The stories of Tom and Marike, of course, are closely intertwined. But in an interesting way, they are separate, too; for if Marike has been a good wife, she has also been very much her own person.

Her lovely garden, her warm and tastefully decorated home, and the delicious assortment of Greek Easter pastries she served us were ample evidence of her mastery of the wifely arts. But her conversation, filled with unexpected and clearly stated ideas, references to important literature, light banter and gently made, but firmly argued disagreements with her husband, all showed a searching, independent and disciplined mind.

Along with her Greek Orthodox faith, Mrs. Kussurelis has studied and held to another philosophical system, one which includes a belief in reincarnation and considers it a gradual working toward perfection. “It explains so many things to me,” she says. “The afflictions we suffer in this life are the punishment we bear for the wrongs of a past life and they help us to a better life.”

This belief is not a part of Greek Orthodox theology, she says, but she believes it is not contradictory to it.

She came from a larger town in Greece, where her father and brothers ran a dry goods store (her brothers still run it) and were quite well off. All her brothers went to college, but she and her sisters were not expected to do such things.

“But I was always a very studious girl," Mrs. Kussurelis says. And it showed up as soon as she came to America. When they arrived in Indiana, she immediately began taking lessons in reading and writing English from her landlady.
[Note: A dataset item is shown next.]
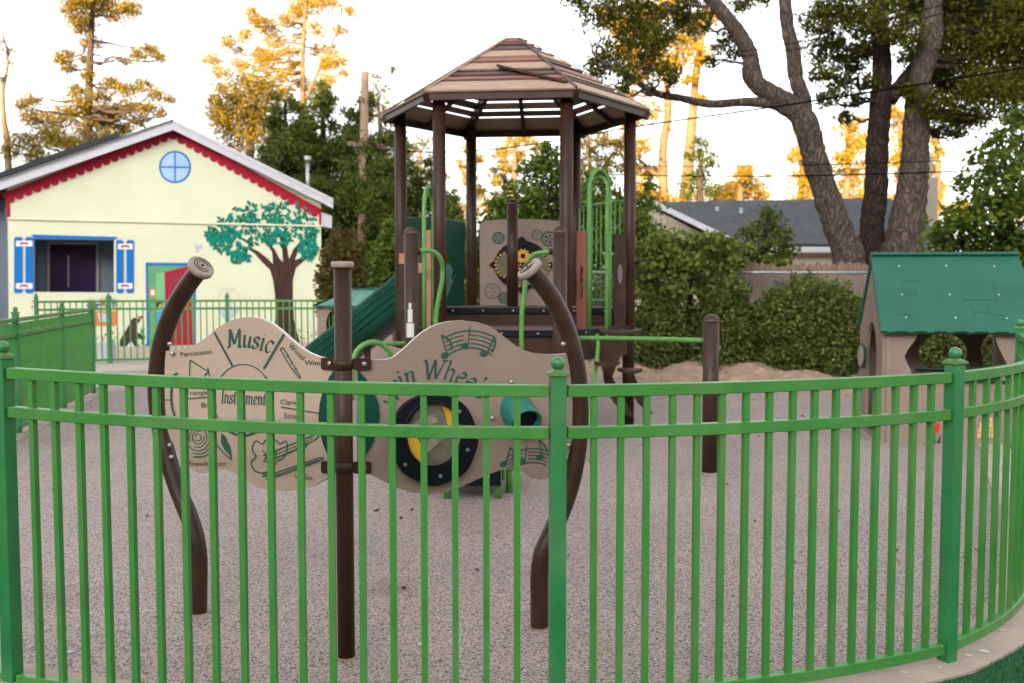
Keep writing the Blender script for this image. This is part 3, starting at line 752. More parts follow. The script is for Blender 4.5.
# ---- pen strokes on a panel
class Pen:
    def __init__(s, fn, off=0.0125): s.fn = fn; s.off = off; s.mb = MB(); s.k = 0
    def line(s, pts, w_=1.2, sm=True, taper=False):
        P = [Vector((x, y, 0)) for x, y in pts]
        if sm and len(P) > 2: P = smoothpath(P, 5)
        n = len(P); vs = []; s.k += 1; off = s.off + 0.00012*(s.k % 12)
        for i in range(n):
            d = (P[min(i+1, n-1)]-P[max(i-1, 0)]); d.normalize(); nn = Vector((-d.y, d.x, 0))
            ww = w_/2*(1 if not taper else (1-0.75*i/(n-1)))
            for sg in (-1, 1): p = P[i]+nn*ww*sg; vs.append(s.fn(p.x, p.y, off))
        s.mb.add(vs, [(2*i, 2*i+1, 2*i+3, 2*i+2) for i in range(n-1)])
    def nib(s, pts, w_=2.0, ang_=-0.6, thin=0.45):
        """broad nib stroke; pts already in pixels"""
        P = smoothpath([Vector((x, y, 0)) for x, y in pts], 5) if len(pts) > 2 else [Vector((x, y, 0)) for x, y in pts]
        n = len(P); vs = []; s.k += 1; off = s.off + 0.00012*(s.k % 12)
        nv = Vector((math.cos(ang_), math.sin(ang_), 0))
        for i in range(n):
            d = (P[min(i+1, n-1)]-P[max(i-1, 0)]); d.normalize(); nn = Vector((-d.y, d.x, 0))
            ww = max(thin, abs(nn.dot(nv))*w_)/2
            for sg in (-1, 1): p = P[i]+nn*ww*sg; vs.append(s.fn(p.x, p.y, off))
        s.mb.add(vs, [(2*i, 2*i+1, 2*i+3, 2*i+2) for i in range(n-1)])
    def blob(s, pts):
        s.k += 1; off = s.off + 0.00012*(s.k % 12)
        s.mb.flat([s.fn(x, y, off) for x, y in pts])
    def disc(s, x, y, rx, ry, rot=0):
        s.blob([(x+rx*math.cos(a)*math.cos(rot)-ry*math.sin(a)*math.sin(rot), y+rx*math.cos(a)*math.sin(rot)+ry*math.sin(a)*math.cos(rot)) for a in np.linspace(0, 2*PI, 16, endpoint=False)])
    def done(s, name, m, parent): return s.mb.build(name, m, parent, fixn=False)
GL = {  # pen letters, x 0..w, y up; x-height 0.5, caps 0.8
 'M': (0.95, [[(0.0,0.02),(0.12,0.03),(0.16,0.3),(0.2,0.78)], [(0.2,0.78),(0.32,0.45),(0.46,0.12)], [(0.46,0.12),(0.6,0.45),(0.74,0.8)], [(0.74,0.8),(0.78,0.4),(0.8,0.06),(0.9,0.03)], [(-0.04,0.0),(0.14,0.0)], [(0.68,0.0),(0.95,0.0)], [(0.08,0.72),(0.2,0.8)]]),
 'u': (0.62, [[(0.02,0.48),(0.1,0.5),(0.1,0.2),(0.16,0.02),(0.3,0.02),(0.44,0.16)], [(0.46,0.5),(0.45,0.2),(0.48,0.02),(0.6,0.04)]]),
 's': (0.46, [[(0.38,0.42),(0.3,0.5),(0.12,0.49),(0.08,0.36),(0.2,0.27),(0.34,0.2),(0.36,0.08),(0.22,0.0),(0.08,0.02),(0.02,0.12)]]),
 'i': (0.30, [[(0.0,0.46),(0.1,0.5),(0.1,0.2),(0.11,0.02),(0.24,0.02)], [(0.09,0.66),(0.12,0.72)]]),
 'c': (0.50, [[(0.42,0.4),(0.32,0.5),(0.14,0.47),(0.05,0.27),(0.12,0.06),(0.26,0.0),(0.44,0.1)]]),
 'S': (0.60, [[(0.5,0.66),(0.42,0.8),(0.2,0.8),(0.1,0.62),(0.24,0.46),(0.42,0.34),(0.46,0.14),(0.28,0.0),(0.1,0.02),(0.0,0.16)]]),
 'p': (0.56, [[(0.0,0.46),(0.1,0.5),(0.09,0.1),(0.07,-0.26)], [(0.1,0.38),(0.26,0.5),(0.44,0.44),(0.46,0.2),(0.34,0.02),(0.12,0.06)], [(-0.03,-0.27),(0.2,-0.27)]]),
 'n': (0.60, [[(0.0,0.46),(0.1,0.5),(0.1,0.2),(0.1,0.0)], [(0.1,0.34),(0.26,0.5),(0.42,0.44),(0.43,0.2),(0.44,0.02),(0.56,0.02)]]),
 'W': (1.05, [[(0.0,0.8),(0.12,0.78),(0.2,0.4),(0.3,0.0)], [(0.3,0.0),(0.42,0.4),(0.52,0.78)], [(0.44,0.8),(0.54,0.74),(0.6,0.4),(0.7,0.0)], [(0.7,0.0),(0.84,0.4),(0.94,0.8)], [(0.84,0.8),(1.04,0.8)]]),
 'h': (0.60, [[(0.02,0.8),(0.1,0.8),(0.1,0.4),(0.1,0.0)], [(0.1,0.34),(0.26,0.5),(0.42,0.44),(0.43,0.2),(0.44,0.02),(0.56,0.02)]]),
 'e': (0.50, [[(0.06,0.24),(0.24,0.28),(0.42,0.34),(0.36,0.48),(0.2,0.5),(0.07,0.34),(0.07,0.14),(0.2,0.0),(0.42,0.08)]]),
 'l': (0.28, [[(0.02,0.8),(0.1,0.8),(0.1,0.4),(0.11,0.02),(0.22,0.02)]]),
 'I': (0.34, [[(0.0,0.8),(0.3,0.8)], [(0.15,0.8),(0.14,0.4),(0.15,0.0)], [(0.0,0.0),(0.3,0.0)]]),
 't': (0.36, [[(0.14,0.72),(0.12,0.3),(0.14,0.04),(0.22,0.0),(0.32,0.05)], [(0.0,0.49),(0.3,0.5)]]),
 'r': (0.42, [[(0.0,0.46),(0.1,0.5),(0.1,0.2),(0.1,0.0)], [(0.1,0.32),(0.22,0.5),(0.38,0.46)]]),
 'm': (0.92, [[(0.0,0.46),(0.1,0.5),(0.1,0.0)], [(0.1,0.34),(0.24,0.5),(0.4,0.44),(0.41,0.2),(0.41,0.0)], [(0.41,0.34),(0.56,0.5),(0.71,0.44),(0.72,0.2),(0.73,0.02),(0.86,0.02)]]),
 ' ': (0.30, []),
}
def write(pen, text, size, place, w_=2.0, track=0.04, slant=0.12):
    tot = sum(GL[c][0]+track for c in text); x = 0
    for c in text:
        adv, st = GL[c]
        for s in st:
            pen.nib([place((x + px_ + slant*py_)*size, py_*size, tot*size) for px_, py_ in s], w_)
        x += adv + track
pn = Pen(lp)
def mus(u, v, tot):                      # "Music" on a gentle arch, sloping down to the right
    t = u/tot; x = 227.5 + t*44; y = 347.5 - 13*t*(1-t) + 6.5*t; s = 0.04 + 0.5*(t-0.4)
    return (x + v*s*0.9, y - v)
write(pn, 'Music', 22.5, mus, 2.7)
pn.done('lettering', M['ink'], mpan)
pn = Pen(lp)
write(pn, 'Instruments', 16.5, lambda u, v, tot: (221 + u/tot*49, 403 + u/tot*2.5 - v), 1.4)
pn.done('lettering', M['ink'], mpan)
pn = Pen(lp)
ccx, ccy, cr_ = 243, 400, 28.5
ci = lambda a, r=cr_: (ccx + r*1.03*math.cos(a), ccy + r*1.25*math.sin(a))
pn.line([ci(a) for a in np.linspace(-2.0, -0.7, 10)], 1.0, False)
pn.line([ci(a) for a in np.linspace(-0.7, 2.3, 22)], 2.4, False)
pn.line([ci(a) for a in np.linspace(2.3, 4.3, 14)], 0.9, False)
pn.line([(214, 332), (232.5, 366)], 2.0); pn.line([(284, 334), (263.5, 369)], 2.2)
pn.line([(165, 400), (172, 400)], 1.3); pn.line([(182, 399), (216, 397)], 1.2); pn.line([(281, 407), (320, 413.5)], 1.2)
pn.line([(174, 374), (171.5, 388), (171.5, 404), (175, 418)], 2.2); pn.line([(173, 378), (177, 373)], 3)
pn.done('divider_lines', M['ink'], mpan)
pn = Pen(lp)                              # triangle, clarinet, horn, violin
pn.line([(190, 360), (189, 388), (214, 384)], 1.2, False); pn.line([(190, 360), (208, 371.5), (207.5, 368), (209, 372), (205, 374)], 1.2, False)
pn.line([(203, 378), (208, 373), (210, 380), (204, 383), (203, 378)], 1.0)
pn.done('triangle_drawing', M['ink'], mpan); pn = Pen(lp); pn.line([(280, 349), (290, 366), (300, 379)], 1.0); pn.line([(283, 347.5), (292, 363), (301, 378)], 1.0); pn.line([(280, 349), (283, 347.5)], 1.0)
pn.line([(286, 357), (289, 355)], .9); pn.line([(290, 364), (293, 362)], .9); pn.line([(294, 370), (297, 368)], .9)
pn.done('clarinet_drawing', M['ink'], mpan); pn = Pen(lp)
sp = [(198.5 + (1.5+0.68*t*2.0)*math.cos(t*1.0), 438 + (1.5+0.78*t*2.0)*math.sin(t*1.0)) for t in np.linspace(0, 4.1*PI, 60)]
for rr in (3.2, 6.0, 9.0, 12.2, 15.2):
    pn.line([(198+rr*0.95*math.cos(a+rr), 437.5+rr*1.1*math.sin(a+rr)) for a in np.linspace(0, 5.6, 26)], 0.95, False)
pn.line([(192, 419), (206, 421), (214, 432), (217, 445), (228, 457), (231, 458), (229, 446), (224, 437)], 1.2)
pn.line([(193, 457), (205, 456), (216, 449)], 1.2)
pn.blob([(221, 433), (226, 437), (229, 446), (230.5, 456), (224, 449), (221, 443)])
pn.done('horn_drawing', M['ink'], mpan); pn = Pen(lp)
pn.line([(252, 447), (256, 441), (262, 444), (266, 440), (272, 443), (276, 440), (280, 444), (286, 441), (287, 451), (282, 459), (277, 461), (273, 468), (266, 472), (260, 473), (254, 470), (251, 462), (256, 457), (253, 452), (252, 447)], 1.2)
pn.line([(262, 450), (266, 456), (263, 462)], 0.9); pn.line([(272, 447), (276, 452), (274, 457)], 0.9)
pn.line([(263, 456), (285, 447), (312, 436)], 1.4); pn.line([(264, 459), (287, 450), (313, 438.5)], 0.8); pn.line([(265, 462), (288, 453), (312, 441.5)], 1.4)
pn.line([(301, 445), (304, 443), (306, 446), (303, 449), (301, 445)], 1.0); pn.line([(312, 436), (316, 433), (318, 437), (313, 441)], 1.2)
pn.line([(262, 477), (290, 468), (319, 458), (321, 460), (298, 469), (270, 479)], 1.1); pn.line([(262, 475), (270, 473.5), (266, 480)], 1.0); pn.line([(266, 479), (300, 466.5), (319, 460)], .8)
pn.done('violin_drawing', M['ink'], mpan)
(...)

After they came to Ann Arbor, she took many, many courses in night school. “I noticed that when a German girl arrived in this country, she went to school the very next week. I always asked, ‘Where are the Greek girls?’ It bothered me that we didn't have enough to show off.”

But, she understood, too. “They had to work. I never had to. The Greeks are very courageous. They make sacrifices for their families. I admire them for their progressive spirit.

“In those years, many who came from Greece had very little education,” she said. “Maybe 50 per cent had finished the sixth grade, only 30 per cent the equivalent of junior high school. The people who wanted to go to the university stayed in Greece."

“When we came," said Tom Kussurelis, “We began by learning a trade so that eventually we could start a business of our own. The Germans were trained in technology and could get work in the factories. The Poles were often experienced in mining. But the Greeks came without such skills and took what was available. Many of them ended up in food business — confectionaries, restaurants and grocery stores.”

That was the pattern he followed — all of it. After the Rainbow Inn in Indiana, there was the Sweetland confectionary that he owned and operated on South Main Street from 1926 to 1932. It was a popular gathering place for students, but he was forced out of business by the Depression.

He worked cataloging books and took care of snakes and reptiles at the University Museum before he got enough together to open up Tom’s Grocery Store, which he operated until his retirement.

Their life in Ann Arbor has been deeply intermingled with the Greek community. They recalled for us with pride the struggles to build St. Nicholas, Greek Orthodox Church here. In 1926 there were 30 Greek families here and no church. On Christmas and Easter they traveled to Detroit for services.

Then they discovered that a priest had come to Ann Arbor from the old country and was living with his son. So they started having services upstairs from the old Main Street Restaurant. As the Greek community grew, the services had to be moved into a hall. And finally, in 1934, two Greek organizations got together to build a church.

“They were hard times,” Kussurelis remembered, "we couldn’t afford materials, so we bought the bricks from the old Presbyterian Church that had just been torn down. We did the digging, had picnics. Everybody who could gave loans. Every month, each family gave a dollar. We built the church ourselves. It cost $18,000.”

Mrs. Kussurelis taught Greek to children at the church in the afternoons, and notes with pride that the classes are still taught.

But Mrs. Kussurelis thinks times are changing. She sympathizes with the black man in his struggle for equality, but she thinks time — and place — are on his side. “America is where it will happen, where all our brothers will learn to love each other and live together. It has started here. This is where it will happen. I am grateful that I have lived in America to see it begin. Yes, I will say it again. I am grateful to be an American.”